Begitu pula dengan pendidikan gratis yang menjadi salah satu program 100 hari oleh pemerintah Kabupaten Halmahera Tengah, yang sudah diimplementasikan pada beberapa universitas di Maluku Utara. Kemudian, ditetapkan pada tanggal 10 Mei kemarin dengan menandatangani MoU bersama pihak universitas terkait.
Karena pendidikan gratis ini memiliki mantra tersendiri sehingga membuat warga Halmahera Tengah pada awalnya tidak lanjut pendidikan ke jenjang yang lebih tinggi, sebab biaya pendidikan yang sangat mahal. Kini dengan adanya pendidikan gratis semua berkeinginan untuk mewujudkan cita-citanya, baik itu yang berkeinginan melanjutkan pendidikan ke jenjang S1, S2 bahkan S3. Senada dengan kalimat di atas meminjam pesan dari Nelson Mandela (1994), yang mengatakan “Pendidikan adalah senjata paling ampuh yang dapat digunakan untuk mengubah dunia”.
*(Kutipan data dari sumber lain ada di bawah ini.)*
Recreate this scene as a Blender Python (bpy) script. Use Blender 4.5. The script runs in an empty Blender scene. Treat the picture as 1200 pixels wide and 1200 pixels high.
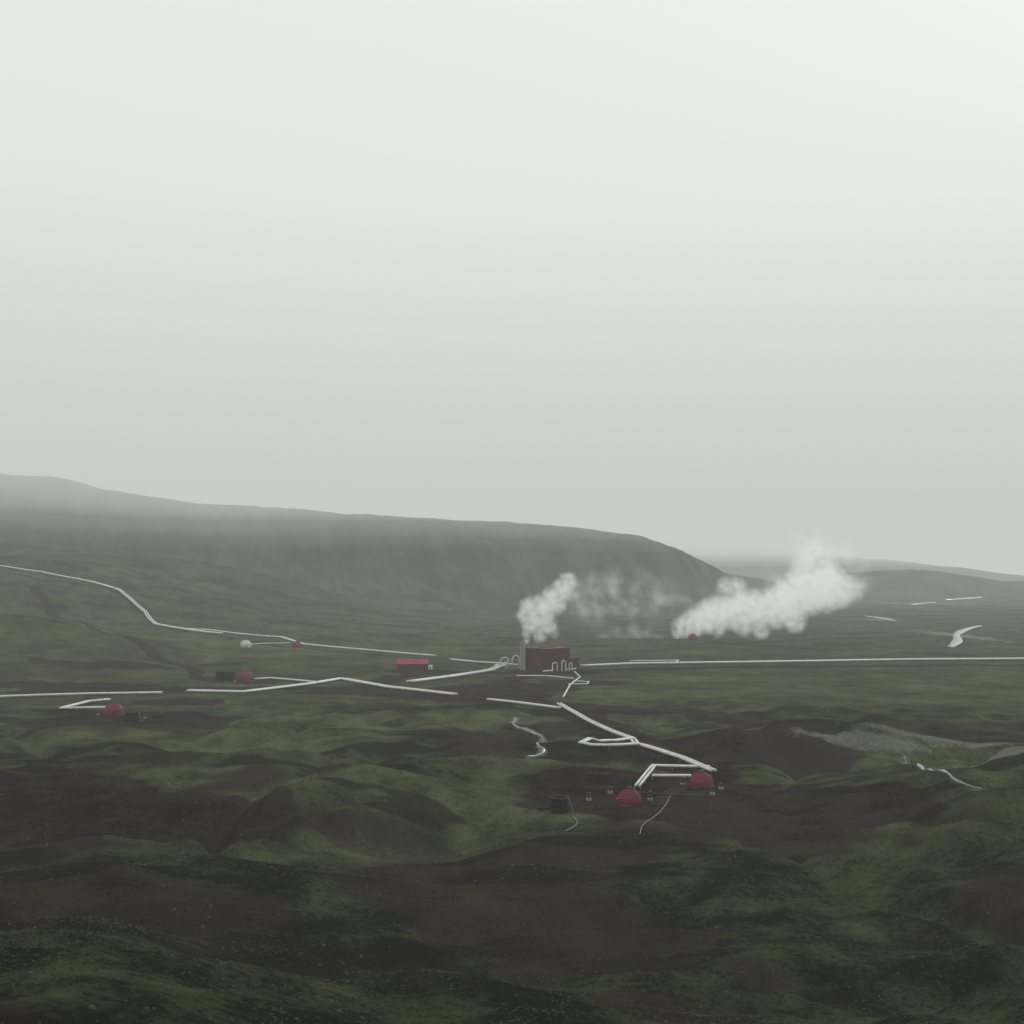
import bpy, math, random
import numpy as np
from mathutils import Vector
random.seed(4); rng=np.random.RandomState(7)
scene=bpy.context.scene
scene.view_settings.view_transform='Standard'
scene.view_settings.look='None'
scene.view_settings.exposure=0

# ------------------------------------------------------------------ noise
PERM=rng.permutation(256); PERM=np.concatenate([PERM,PERM])
ANG=rng.rand(256)*2*np.pi; GX=np.cos(ANG); GY=np.sin(ANG)
def pn(x,y):
    xi=np.floor(x).astype(int); yi=np.floor(y).astype(int)
    xf=x-xi; yf=y-yi
    u=xf*xf*xf*(xf*(xf*6-15)+10); v=yf*yf*yf*(yf*(yf*6-15)+10)
    def g(ix,iy,dx,dy):
        h=PERM[(PERM[ix&255]+iy)&255]
        return GX[h]*dx+GY[h]*dy
    a=g(xi,yi,xf,yf); b=g(xi+1,yi,xf-1,yf); c=g(xi,yi+1,xf,yf-1); d=g(xi+1,yi+1,xf-1,yf-1)
    return (a*(1-u)+b*u)*(1-v)+(c*(1-u)+d*u)*v
def fbm(x,y,o=4,seed=0):
    s=0;a=1.0;t=0
    for i in range(o):
        s=s+a*pn(x*2**i+17.3*seed+i*5.1,y*2**i+9.7*seed-i*3.3); t+=a; a*=0.5
    return s/t*1.6
def ss(a,b,x):
    t=np.clip((x-a)/(b-a),0,1); return t*t*(3-2*t)
def gauss(X,Y,cx,cy,rx,ry,h): return h*np.exp(-((X-cx)/rx)**2-((Y-cy)/ry)**2)

# ------------------------------------------------------------------ terrain height (metres)
CAMZ=72.0
_u=(np.array([-300,64,150,240,340,440,530,620,700,755,800,840,880,930])-600)/1490.
_Y0=np.array([1850,2000,2050,2100,2130,2150,2170,2200,2350,2550,2750,2950,3100,3200.])
_Y1=np.array([2450,2600,2650,2700,2720,2750,2780,2800,2850,2950,3100,3250,3350,3400.])
_cy=np.array([540,563,580,589,596,602,607,611,620,629,644,666,690,708.])
_H=CAMZ+(676-_cy)/1490*_Y1
PADS=[(55,418,60,50),(-212,650,45,40),(20,985,70,60),(-95,985,40,30),(-190,905,40,40),(182,560,66,24)]
CORR=[(26,715,53,556,14),(53,556,75,462,14),(0,730,26,715,14)]
def H(X,Y):
    X=np.asarray(X,float);Y=np.asarray(Y,float)
    r=np.hypot(X,Y); Yc=np.maximum(Y,50); u=np.clip(X/Yc,-2,2)
    Rn=285+125*ss(0.0,-0.36,u)+60*ss(0.22,0.5,u)+22*fbm(X/90,Y/90,2,3)
    t=np.clip(1-r/Rn,0,1)
    z=69*t**2.2
    pad=np.zeros_like(r)
    for (cx,cy,rx,ry) in PADS:
        pad=np.maximum(pad,1-ss(0.7,1.7,np.hypot((X-cx)/rx,(Y-cy)/ry)))
    for (x0,y0,x1,y1,w) in CORR:
        dx,dy=x1-x0,y1-y0;q=np.clip(((X-x0)*dx+(Y-y0)*dy)/(dx*dx+dy*dy),0,1)
        pad=np.maximum(pad,0.92*(1-ss(w*0.6,w*2.6,np.hypot(X-x0-q*dx,Y-y0-q*dy))))
    m=ss(820,560,r)*(1-pad)*ss(40,200,r)*(1-.35*ss(370,280,r))
    wx=X+30*fbm(X/120,Y/120,2,11); wy=Y+30*fbm(X/120,Y/120,2,12)
    n=fbm(wx/160,wy/112,4,1)
    z=z+m*17*n
    rd=1-2.6*np.abs(fbm(wx/95,wy/80,2,2))
    z=z+m*3.6*rd
    c=fbm(wx/110,wy/140,2,5)
    z=z-m*4.5*np.exp(-(c/0.075)**2)
    z=z+m*1.7*fbm(X/24,Y/24,5,6)
    z=z+(1-pad)*1.8*fbm(X/260,Y/200,3,8)*ss(500,900,r)
    ml=ss(-0.12,-0.26,u)*ss(800,1000,r)*ss(2200,1700,r)
    z=z+ml*(10*fbm(wx/200,wy/200,3,9)+3.5*(1-2.6*np.abs(fbm(wx/150,wy/220,3,10))))
    z=z+gauss(X,Y,118,540,46,28,11)+gauss(X,Y,150,398,46,46,13)+gauss(X,Y,-340,930,110,90,8)
    z=z+gauss(X,Y,-60,520,70,35,4)+gauss(X,Y,-170,500,70,40,6)
    z=z+gauss(X,Y,-490,1130,210,100,24)
    z=z+gauss(X,Y,-720,1750,380,450,98)*(1+0.10*fbm(X/140,Y/140,4,15))
    z=z+gauss(X,Y,-640,2050,360,160,40)+gauss(X,Y,-430,2120,200,120,26)+gauss(X,Y,-120,2180,160,90,14)
    # escarpment
    Yw=Y+150*fbm(X/420,X*0+1.7,3,21)+40*fbm(X/90,Y/300,3,22)
    Y0=np.interp(u,_u,_Y0);Y1=np.interp(u,_u,_Y1);Hc=np.interp(u,_u,_H)*(1-ss(0.19,0.23,u))
    tt=np.clip((Yw-Y0)/(Y1-Y0),0,1)
    S=0.45*tt+0.55*ss(0,1,tt)
    bell=np.clip(4*tt*(1-tt),0,1)
    gul=1-np.abs(fbm((X+.22*Y)/75,Y/420,4,23))*2.4
    z=z+Hc*S-bell*16*gul*ss(0,90,Hc)+ (tt>=1)*(-(Yw-Y1)*0.012)*ss(20,90,Hc)
    z=z+ss(0.5,1,tt)*ss(20,90,Hc)*9*fbm(X/180,Y/200,4,25)
    far=(gauss(X,Y,1330,4500,460,420,90)+gauss(X,Y,2300,5000,800,500,62)+gauss(X,Y,1500,8200,1700,900,240)+gauss(X,Y,-3000,7000,2500,900,300))
    z=z+far*(1+0.12*fbm(X/350,Y/350,4,27))
    return z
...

Namun, pendidikan gratis yang dicanangkan oleh IMS-ADIL sebagai bupati dan wakil bupati Halmahera Tengah tidak sesuai dengan harapan bersama. Kenapa demikian ?
Kenyataannya, warga yang ber-KTP Halteng yang berkeinginan melanjutkan pendidikan di perguruan tinggi pada beberapa universitas di Maluku Utara khususnya di Kota Ternate masih membiayai dirinya sendiri, mulai dari membayar awal pendaftaran, membayar sarana prasarana yang jumlahnya di atas tujuh jutaan sampai dengan aktif kuliah baru ditanggulangi oleh pemerintah Halteng. Jika memang kenyataannya seperti itu namanya bukan “Pendidikan Gratis” karena pendidikan gratis itu mulai dari awal pendaftaran sampai wisuda sudah ditanggulangi oleh Pemerintah Kabupaten Halmahera Tengah.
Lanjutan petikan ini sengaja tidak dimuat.